Treasury said this trend highlighted a culture where financial misconduct was normalised, hindering the ability to hold officials accountable for financial misconduct, as noted in the UIFWE of various municipalities.

Frequent turnover in senior management positions also continued to affect governance and audit outcomes, it said.

Treasury announced that the infrastructure for accountability had grown, yet its effectiveness had diminished, noting that the number of municipalities with established disciplinary boards – a crucial element of the Municipal Regulations on Financial Misconduct Procedures – havd increased to 178 in 2024/2025.

However, National Treasury revealed declines in the reporting of financial misconduct allegations, the investigations of misconduct cases and disciplinary actions taken against officials.

“The regressions may be an indication of various negative factors including delays in instituting and or in proceeding with disciplinary cases, weak enforcement of policies within municipalities and possibly a lack of understanding of disciplinary processes by municipalities,” it said.

On a more positive note, 170 municipalities had updated cost containment policies in 2024/25, up from 161 in the previous year.
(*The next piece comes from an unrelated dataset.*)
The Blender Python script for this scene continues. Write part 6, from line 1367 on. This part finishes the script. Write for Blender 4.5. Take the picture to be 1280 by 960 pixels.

Collectively, these efforts yielded R5.06-billion in savings, largely by curbing excessive consultancy fees.

However, these fiscal gains are threatened by substantial overspending on overtime.

Treasury explained that this persistent issue highlighted deeper, entrenched weaknesses in payroll management and internal controls that it warned continued to undermine municipal sustainability, as outlined in the 2025/26 Municipal Cost Containment Policy of some municipalities.

National Treasury said a critical aspect of governance and financial accountability was the implementation of authorised Systems of Delegations (SODs), noting that the report indicated a slight decline in this area, where 127 municipalities (49%) had SODs in place for the 2024/25 financial year.

This represents a decrease from the 130 municipalities reported in the 2023/24 financial year, with Treasury emphasising that signed SODs were crucial for effective service delivery and holding officials accountable.

National Treasury noted a slight improvement in the filling of critical leadership positions, which it said was essential for stable financial management, highlighting that 84% of critical senior management positions were filled, up from 82% in the 2023/24 cycle.

“Despite this improvement, vacancies remain a challenge, with the highest turnover appearing in roles such as Chief Risk Officers, Chief Audit Executives, and Chief Financial Officers,” it said.

Treasury highlighted that non-compliance with SCM regulations continued to be a major hurdle for municipal performance, saying many municipalities were failing to update their SCM policies to align with the latest regulations, or failing to develop them entirely.

A failure to effectively address issues identified by the Auditor-General of South Africa had led to recurring, irregular, and wasteful expenditure, it explained.

The report stressed the need for urgent corrective measures in SCM processes to ensure transparency and value for money.